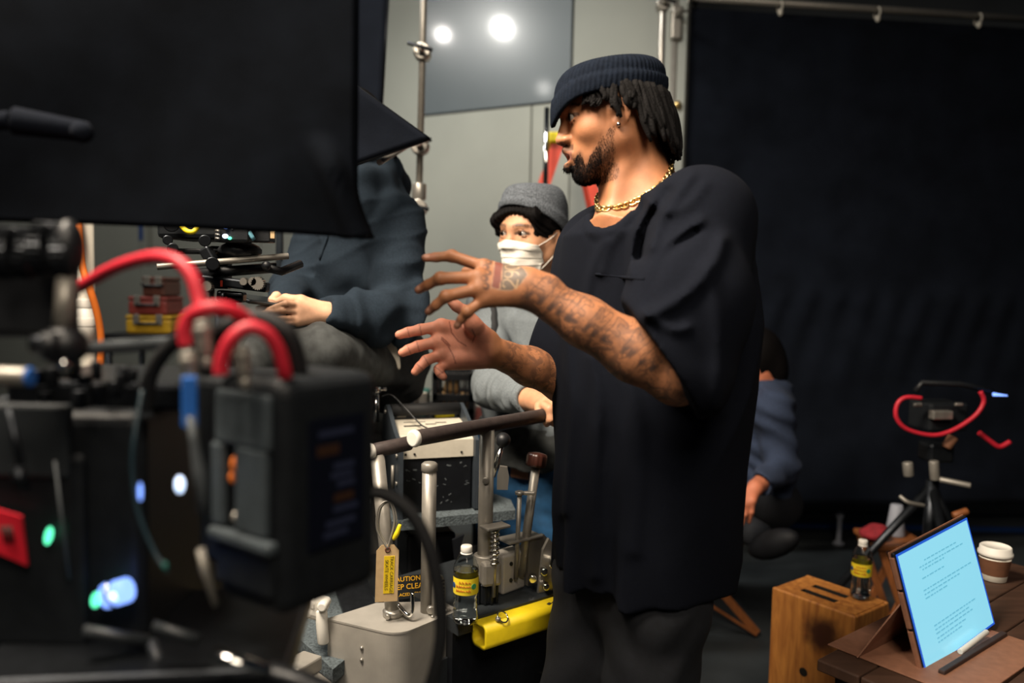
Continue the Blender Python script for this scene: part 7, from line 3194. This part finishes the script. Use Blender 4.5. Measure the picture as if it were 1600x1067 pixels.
single('stylus', m_, 'white_plastic', 'pale stylus lying along the foot of the tablet', 'stylus', (low[0], low[1], TZ + .005))

# coffee cup
cq = P(1553, 935, 1.9)
cpz = TZ
cpx = np.array([P(1553, 900, 1.9)[0], 1.9, 0])
M['cup_brown'] = mat('cup_brown', '#6b4630', .8, noise=.12, nscale=60)
cup = Thing('coffee_cup', 'paper coffee cup with a white lid behind the tablet', 'cup', cpx + (0, 0, cpz))
Hc_ = P(1553, 862, 1.9)[2] - cpz
cup.part('cup', MB().lathe([(.026, 0), (.027, .001), (.0365, Hc_)], cpx + (0, 0, cpz), n=32), 'paper')
cup.part('sleeve', MB().lathe([(.0292, Hc_ * .22), (.0352, Hc_ * .80)], cpx + (0, 0, cpz), n=32, cap=False), 'cup_brown', label='brown cardboard sleeve')
cup.part('lid', MB().lathe([(.0375, Hc_ - .008), (.0385, Hc_ - .004), (.0385, Hc_ + .001), (.0355, Hc_ + .004), (.0345, Hc_ + .014), (.032, Hc_ + .016), (.031, Hc_ + .012), (0, Hc_ + .012)], cpx + (0, 0, cpz), n=32), 'white_plastic', label='white plastic lid')

# folding stool carrying the seated person
M['chair_wood'] = mat('chair_wood', '#7d4a26', .5, noise=.2, nscale=12, stretch=(8, 8, 1))
dc = Thing('folding_chair', 'wooden folding seat with crossed legs under the person in the denim jacket', 'chair', (P(1150, 900, 3.3)[0], 3.3, 0))


def stick(name, a, b, w=.032, d=.02, m='chair_wood', par=None):
    a, b = np.asarray(a, float), np.asarray(b, float)
    z = (b - a) / np.linalg.norm(b - a)
    x, y, _ = basis(z, (0, 1, 0))
    return dc.part(name, MB().box((a + b) / 2, (w, d, np.linalg.norm(b - a)), np.stack([x, y, z], 1), .003), m, par)


cx1 = PZ(1192, 1004, .01)[0]
cx0 = cx1 - .40
for yy_ in (3.10, 3.50):
    stick('crossed_leg', (cx0, yy_, .46), (cx1, yy_, .015))
    stick('crossed_leg', (cx1, yy_ + .025, .46), (cx0, yy_ + .025, .015))
for x in (cx0, cx1):
    stick('seat_rail', (x, 3.06, .47), (x, 3.56, .47))
stick('brace', (cx0 + .1, 3.07, .2), (cx1 - .01, 3.07, .02), .012, .010)
dc.part('seat', MB().grid(lambda u, v: (cx0 + (cx1 - cx0) * u, 3.08 + .46 * v, .482 - .03 * sin(pi * u)), 10, 6, .005), 'black_cloth')

# camera on a tripod in the dark at the far right
Y3 = 2.75
rg = Thing('tripod_camera', 'dark camera on a tripod with a red cable loop at the far right', 'camera', (P(1470, 800, Y3)[0], Y3, 0))
rg.part('body', MB().box(P(1465, 648, Y3 + .06), (.15, .12, .10), yawm(10), .01), 'cam_body')
rg.part('silver_block', MB().box(P(1470, 648, Y3 - .02), (.075, .03, .030), yawm(8), .004), 'steel')
rg.part('top_handle', MB().tube([P(1430, 612, Y3), P(1440, 598, Y3), P(1500, 600, Y3), P(1552, 612, Y3)], .010, 10), 'black_plastic')
rg.part('side_pin', MB().cyl(P(1440, 632, Y3 - .02), P(1428, 633, Y3 - .02), .007, n=10, bev=.002), 'steel')
rg.part('side_pin', MB().cyl(P(1492, 632, Y3 - .02), P(1504, 632, Y3 - .02), .006, n=10, bev=.002), 'steel')
rg.part('red_cable', MB().tube(spline([P(a, b, Y3 - .06) for a, b in ((1440, 622), (1415, 621), (1402, 632), (1401, 653), (1418, 671), (1457, 680), (1489, 672), (1523, 650), (1537, 628), (1532, 612))], 60), .0075, 10), 'red_cable')
rg.part('led', MB().cyl(P(1552, 616, Y3 - .02), P(1574, 618, Y3 - .02), .006, .002, n=10), 'led_blue', label='blue indicator light')
rg.part('red_cable', MB().tube(spline([P(1530, 676, Y3), P(1548, 690, Y3), P(1562, 698, Y3), P(1578, 690, Y3)], 16), .009, 8), 'red_cable')
rg.part('head', MB().box(P(1462, 705, Y3 + .02), (.09, .09, .07), None, .012), 'black_metal')
m_ = MB().cyl(P(1418, 722, Y3 - .03), P(1420, 744, Y3 - .03), .017, n=16, bev=.004)
rg.part('bowl_clamp', m_, 'alu')
m_ = MB().cyl(P(1459, 720, Y3 - .04), P(1461, 750, Y3 - .04), .016, n=16, bev=.004)
rg.part('bowl_clamp', m_, 'alu')
rg.part('spreader_ring', MB().tube(spline([P(1406, 775, Y3 - .08), P(1420, 785, Y3 - .1), P(1444, 790, Y3 - .08)], 14), .007, 8), 'alu')
rg.part('pan_bar', MB().cyl(P(1468, 749, Y3 - .05), P(1517, 759, Y3 - .1), .010, n=12, bev=.003), 'alu')
rg.part('column', MB().cyl(P(1457, 750, Y3), (P(1457, 750, Y3)[0], Y3, .35), .022, n=16), 'black_metal')
cxz = P(1457, 750, Y3)
for i in range(3):
    a = .5 + i * 2 * pi / 3
    rg.part('leg', MB().cyl((cxz[0], Y3, cxz[2] - .02), (cxz[0] + .5 * cos(a), Y3 + .42 * sin(a), .012), .016, .012, n=12), 'black_metal')
    rg.part('foot', MB().sphere((cxz[0] + .5 * cos(a), Y3 + .42 * sin(a), .016), (.02, .02, .016), 10, 6), 'rubber')
rg.part('brown_grip', MB().cyl(P(1478, 700, Y3 - .03), P(1490, 682, Y3 - .03), .016, .018, n=14, bev=.005), 'cup_brown')
rg.part('wood_grip', MB().cyl(P(1489, 806, Y3 - .2), P(1512, 798, Y3 - .2), .012, n=12, bev=.004), 'chair_wood')

# folding stool with a red cloth and a grey cup, behind the apple box
Y4 = 2.95
fs = Thing('folding_stool', 'small wooden folding stool behind the apple box at the right', 'stool', (P(1385, 900, Y4)[0], Y4, 0))
zf = P(1385, 838, Y4)[2]
xf = P(1385, 838, Y4)[0]
fs.part('seat', MB().box((xf + .02, Y4, zf - .012), (.20, .22, .022), None, .006), 'chair_wood')
for yy_ in (Y4 - .09, Y4 + .09):
    for sg in (-1, 1):
        a, b = np.array([xf + .02 + sg * .08, yy_, zf - .02]), np.array([xf + .02 - sg * .09, yy_ + .015 * sg, .0])
        z = (b - a) / np.linalg.norm(b - a)
        x, y, _ = basis(z, (0, 1, 0))
        fs.part('leg', MB().box((a + b) / 2, (.026, .014, np.linalg.norm(b - a)), np.stack([x, y, z], 1), .002), 'chair_wood')
M['red_cloth'] = mat('red_cloth', '#7a1620', .85, noise=.3, nscale=30)
rcx = P(1364, 828, Y4 - .04)
rcx[2] = zf
mb = SDF()
mb.ell(rcx + (0, 0, .022), (.045, .05, .024), k=.01)
mb.ell(rcx + (.02, .0, .04), (.03, .035, .018), k=.02)
mb.fn(lambda p: (.004 * wob(p, 70, 71)).astype(np.float32), (-9, -9, -9), (9, 9, 9), mode='d')
v_, q_ = net(mb, .005)
v_[:, 2] = np.maximum(v_[:, 2], zf + .0005)
single('red_pouch', (v_, q_), 'red_cloth', 'crumpled red cloth pouch on the folding stool', 'pouch', rcx)
gx_ = P(1400, 812, Y4 + .02)
gx_[2] = zf
M['grey_cup'] = mat('grey_cup', '#8b8f99', .6, noise=.08)
single('grey_cone', MB().lathe([(.034, 0), (.036, .004), (.022, .115), (.019, .118), (0, .118)], gx_, n=24), 'grey_cup',
       'pale grey cone standing on the folding stool', 'cone', gx_)
# slim pale pin upright before the wall foot
q = PZ(1310, 850, 0)
single('floor_post', MB().lathe([(.03, 0), (.03, .01), (.012, .02), (.012, .14), (.02, .15), (.02, .17), (.006, .18), (0, .18)], q, n=16), 'grey_cup',
       'small pale upright post on the floor by the blue line', 'post', q)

▸ **TO DO**: Starting at the top of the listing above, please restate word for word each line up to and including the one that holds "single('stylus', m_, 'white_plastic', 'pale", omitting every image.

▸ **RESPONSE BELOW**:
Continue the Blender Python script for this scene: part 7, from line 3194. This part finishes the script. Use Blender 4.5. Measure the picture as if it were 1600x1067 pixels.
single('stylus', m_, 'white_plastic', 'pale stylus lying along the foot of the tablet', 'stylus', (low[0], low[1], TZ + .005))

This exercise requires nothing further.